After the general election on April 10 in Haryana, candidates of major political parties have begun calculating their winning formula.

Rao Inderjit Singh of the Bharatiya Janata Party (BJP) said that he will have a clear win in six out of the total nine assembly constituencies in the Gurgaon parliamentary constituency.

On the other hand, Rao Inderjit Singh is not expecting the voters in Mewat’s three assembly constituencies to vote for him. But he is hopeful of a victory in Bawal, Rewari, Pataudi, Badshahpur, Sohna and Gurgaon.

“I will win by a good margin,” said Rao Inderjit, adding that he will thank every voter in a day or two, after which he may join poll campaign is the party asks him to.

Similarly, Rao Dharampal of the Congress said that he will get votes in good number in all nine constituencies. He said that his image of being an innocent, clean, hard-working and deep-rooted politician, unlike the sitting MP of this constituency, will act to his advantage.

“I am sure of getting good votes in Rewari, Mewat and Gurgaon,” said Rao Dharampal.

For the first time entrant into Haryana politics, Aam Aadmi Party is also sure of its win, claiming that it faces competition only from BJP. “We have received great response from people in Gurgaon. They are fed up of parties like Congress and BJP,” said Yogendra Yadav, AAP candidate.

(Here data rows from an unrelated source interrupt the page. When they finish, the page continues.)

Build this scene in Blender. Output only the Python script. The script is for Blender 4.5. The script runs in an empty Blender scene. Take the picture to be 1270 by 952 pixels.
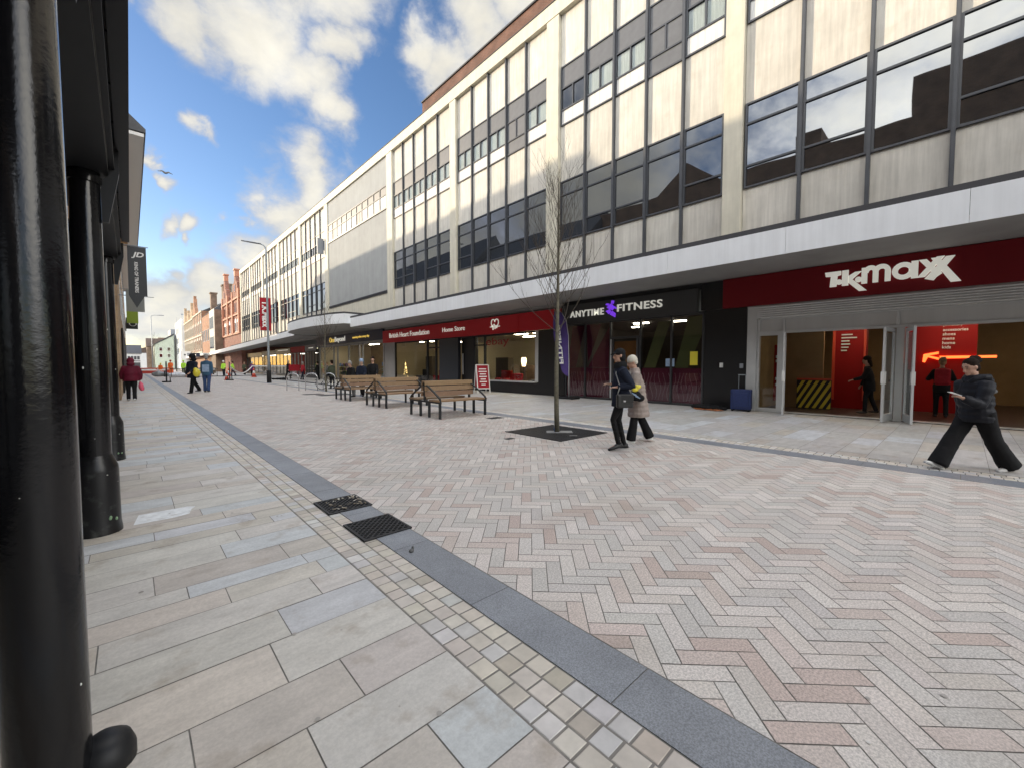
import bpy, bmesh, math, random
from mathutils import Vector, Matrix
random.seed(7)
S = bpy.context.scene
COL = S.collection
R = math.radians
D = bpy.data

# ------------------------------------------------------------------ materials
def _n(nt, t, x=0, y=0, **kw):
    n = nt.nodes.new(t); n.location = (x, y)
    for k, v in kw.items(): setattr(n, k, v)
    return n

def mat(name, base=(.5,.5,.5), rough=.6, metal=0., attr=False, noise=None, var=.0, bump=None, spec=.5,
        emit=None, estr=1., speck=None, streak=None, coat=0., dirt=None):
    """procedural material. noise=(scale, amount) mottles the colour, speck=(scale, amount) fine grain,
    streak=(scale, amount) vertical weather streaks, bump=(scale, strength, distance), dirt=(scale, amount, colour)."""
    m = D.materials.new(name); m.use_nodes = True
    nt = m.node_tree; b = nt.nodes['Principled BSDF']; L = nt.links
    b.inputs['Roughness'].default_value = rough
    b.inputs['Metallic'].default_value = metal
    b.inputs['Specular IOR Level'].default_value = spec
    if coat: b.inputs['Coat Weight'].default_value = coat; b.inputs['Coat Roughness'].default_value = .08
    tc = _n(nt, 'ShaderNodeTexCoord', -1200, 0)
    if attr:
        a = _n(nt, 'ShaderNodeAttribute', -1000, 200); a.attribute_name = 'Col'
        col = a.outputs['Color']
    else:
        c = _n(nt, 'ShaderNodeRGB', -1000, 200); c.outputs[0].default_value = (*base, 1); col = c.outputs[0]
    def tex(scale, vec=None, detail=5, rough_=.6):
        t = _n(nt, 'ShaderNodeTexNoise', -900, -100)
        t.inputs['Scale'].default_value = scale; t.inputs['Detail'].default_value = detail
        t.inputs['Roughness'].default_value = rough_
        L.new(vec or tc.outputs['Object'], t.inputs['Vector'])
        return t.outputs['Fac']
    def modulate(col, fac, amt, lo=.3, hi=.7):
        mr = _n(nt, 'ShaderNodeMapRange', -600, 0)
        mr.inputs['From Min'].default_value = lo; mr.inputs['From Max'].default_value = hi
        mr.inputs['To Min'].default_value = 1 - amt; mr.inputs['To Max'].default_value = 1 + amt
        L.new(fac, mr.inputs['Value'])
        v = _n(nt, 'ShaderNodeVectorMath', -400, 100, operation='SCALE')
        L.new(col, v.inputs[0]); L.new(mr.outputs[0], v.inputs['Scale'])
        return v.outputs[0]
    if noise: col = modulate(col, tex(noise[0]), noise[1])
    if speck: col = modulate(col, tex(speck[0], detail=2, rough_=.8), speck[1], .38, .62)
    if streak:
        mp = _n(nt, 'ShaderNodeMapping', -1000, -300); mp.inputs['Scale'].default_value = streak[2] if len(streak) > 2 else (1, 1, .06)
        L.new(tc.outputs['Object'], mp.inputs['Vector'])
        col = modulate(col, tex(streak[0], mp.outputs[0]), streak[1])
    if dirt:
        f = tex(dirt[0], detail=6)
        r = _n(nt, 'ShaderNodeMapRange', -600, -300); r.inputs['From Min'].default_value = .56; r.inputs['From Max'].default_value = .72
        r.inputs['To Max'].default_value = dirt[1]
        L.new(f, r.inputs['Value'])
        mx = _n(nt, 'ShaderNodeMix', -300, 100, data_type='RGBA')
        L.new(r.outputs[0], mx.inputs['Factor']); L.new(col, mx.inputs['A']); mx.inputs['B'].default_value = (*dirt[2], 1)
        col = mx.outputs['Result']
    L.new(col, b.inputs['Base Color'])
    if bump:
        bn = _n(nt, 'ShaderNodeBump', -300, -300); bn.inputs['Strength'].default_value = bump[1]; bn.inputs['Distance'].default_value = bump[2]
        L.new(tex(bump[0]), bn.inputs['Height']); L.new(bn.outputs[0], b.inputs['Normal'])
    if emit:
        b.inputs['Emission Color'].default_value = (*emit, 1); b.inputs['Emission Strength'].default_value = estr
    return m

def glass(name, tint=(.9,.93,.93), refl=1.0, wob=.0, rough=0.0):
    m = D.materials.new(name); m.use_nodes = True; nt = m.node_tree; nt.nodes.clear(); L = nt.links
    o = _n(nt, 'ShaderNodeOutputMaterial', 400); mx = _n(nt, 'ShaderNodeMixShader', 200)
    t = _n(nt, 'ShaderNodeBsdfTransparent'); t.inputs[0].default_value = (*tint, 1)
    g = _n(nt, 'ShaderNodeBsdfGlossy'); g.inputs['Roughness'].default_value = rough
    f = _n(nt, 'ShaderNodeFresnel'); f.inputs['IOR'].default_value = 1.5
    k = _n(nt, 'ShaderNodeMath', operation='MULTIPLY_ADD', use_clamp=True); k.inputs[1].default_value = refl; k.inputs[2].default_value = .03
    ge = _n(nt, 'ShaderNodeNewGeometry'); iv = _n(nt, 'ShaderNodeMath', operation='SUBTRACT'); iv.inputs[0].default_value = 1; L.new(ge.outputs['Backfacing'], iv.inputs[1])
    kk = _n(nt, 'ShaderNodeMath', operation='MULTIPLY'); L.new(k.outputs[0], kk.inputs[0]); L.new(iv.outputs[0], kk.inputs[1])
    L.new(f.outputs[0], k.inputs[0]); L.new(kk.outputs[0], mx.inputs[0]); L.new(t.outputs[0], mx.inputs[1]); L.new(g.outputs[0], mx.inputs[2])
    L.new(mx.outputs[0], o.inputs[0])
    return m

def mirror_glass(name, dark=(.010,.011,.013), tint=(.60,.63,.66), base=.19, wob=.004):
    """solar glass over a dark room: strong, slightly wavy reflection"""
    m = D.materials.new(name); m.use_nodes = True; nt = m.node_tree; nt.nodes.clear(); L = nt.links
    o = _n(nt, 'ShaderNodeOutputMaterial', 400); mx = _n(nt, 'ShaderNodeMixShader', 200)
    d = _n(nt, 'ShaderNodeBsdfDiffuse'); d.inputs[0].default_value = (*dark, 1)
    g = _n(nt, 'ShaderNodeBsdfGlossy'); g.inputs['Roughness'].default_value = .015; g.inputs[0].default_value = (*tint, 1)
    f = _n(nt, 'ShaderNodeFresnel'); f.inputs['IOR'].default_value = 1.7
    k = _n(nt, 'ShaderNodeMath', operation='MULTIPLY_ADD', use_clamp=True); k.inputs[1].default_value = 1.; k.inputs[2].default_value = base
    tc = _n(nt, 'ShaderNodeTexCoord'); ns = _n(nt, 'ShaderNodeTexNoise'); ns.inputs['Scale'].default_value = .55; ns.inputs['Detail'].default_value = 1
    bp = _n(nt, 'ShaderNodeBump'); bp.inputs['Distance'].default_value = wob; bp.inputs['Strength'].default_value = 1
    L.new(tc.outputs['Object'], ns.inputs['Vector']); L.new(ns.outputs['Fac'], bp.inputs['Height']); L.new(bp.outputs[0], g.inputs['Normal'])
    L.new(f.outputs[0], k.inputs[0]); L.new(k.outputs[0], mx.inputs[0]); L.new(d.outputs[0], mx.inputs[1]); L.new(g.outputs[0], mx.inputs[2])
    L.new(mx.outputs[0], o.inputs[0])
    return m

def brickmat(name, c1, c2, mortar, bw=.225, bh=.075, axis='YZ', rough=.85):
    m = D.materials.new(name); m.use_nodes = True; nt = m.node_tree; L = nt.links; b = nt.nodes['Principled BSDF']
    b.inputs['Roughness'].default_value = rough
    tc = _n(nt, 'ShaderNodeTexCoord'); sp = _n(nt, 'ShaderNodeSeparateXYZ'); cb = _n(nt, 'ShaderNodeCombineXYZ')
    ad = _n(nt, 'ShaderNodeMath', operation='ADD')
    L.new(tc.outputs['Object'], sp.inputs[0]); L.new(sp.outputs['X'], ad.inputs[0]); L.new(sp.outputs['Y'], ad.inputs[1])
    L.new(ad.outputs[0], cb.inputs['X']); L.new(sp.outputs['Z'], cb.inputs['Y'])
    bt = _n(nt, 'ShaderNodeTexBrick'); bt.inputs['Scale'].default_value = 1
    bt.inputs['Brick Width'].default_value = bw; bt.inputs['Row Height'].default_value = bh; bt.inputs['Mortar Size'].default_value = .008
    bt.inputs['Color1'].default_value = (*c1, 1); bt.inputs['Color2'].default_value = (*c2, 1); bt.inputs['Mortar'].default_value = (*mortar, 1)
    L.new(cb.outputs[0], bt.inputs['Vector'])
    ns = _n(nt, 'ShaderNodeTexNoise'); ns.inputs['Scale'].default_value = 1.3; ns.inputs['Detail'].default_value = 6; L.new(tc.outputs['Object'], ns.inputs['Vector'])
    mr = _n(nt, 'ShaderNodeMapRange'); mr.inputs['From Min'].default_value = .3; mr.inputs['From Max'].default_value = .7; mr.inputs['To Min'].default_value = .7; mr.inputs['To Max'].default_value = 1.25
    L.new(ns.outputs['Fac'], mr.inputs['Value'])
    v = _n(nt, 'ShaderNodeVectorMath', operation='SCALE'); L.new(bt.outputs['Color'], v.inputs[0]); L.new(mr.outputs[0], v.inputs['Scale'])
    L.new(v.outputs[0], b.inputs['Base Color'])
    bp = _n(nt, 'ShaderNodeBump'); bp.inputs['Distance'].default_value = .01; bp.inputs['Strength'].default_value = .5; bp.invert = True
    L.new(bt.outputs['Fac'], bp.inputs['Height']); L.new(bp.outputs[0], b.inputs['Normal'])
    return m

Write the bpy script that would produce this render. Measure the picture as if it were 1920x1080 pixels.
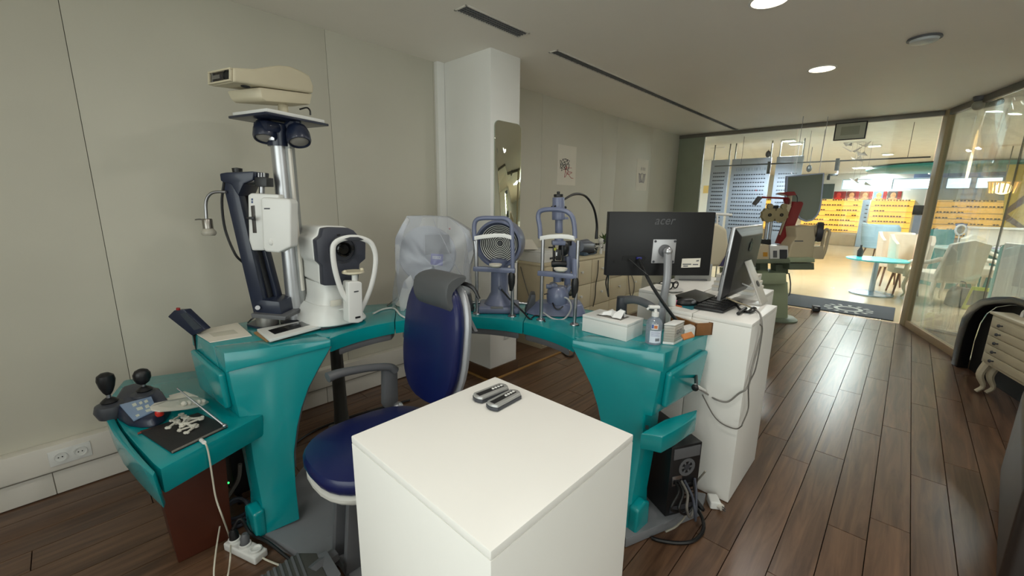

Riding high on confidence and sure of votes in Mewat, Indian National Lok Dal (INLD) candidate has also assured his volunteers of a victory. “False promises made by other parties and the lack of development, has resulted in high dissent among the people. We are sure of our victory,” said Zakir Hussain, INLD candidate.

Although, reeling under the pressure of constant campaigning, political rallies and addressing people, the candidates of Gurgaon finally took a sigh of relief, on April 11, the day after the state went to the polls.

While some enjoyed the day with their family, others interacted with volunteers.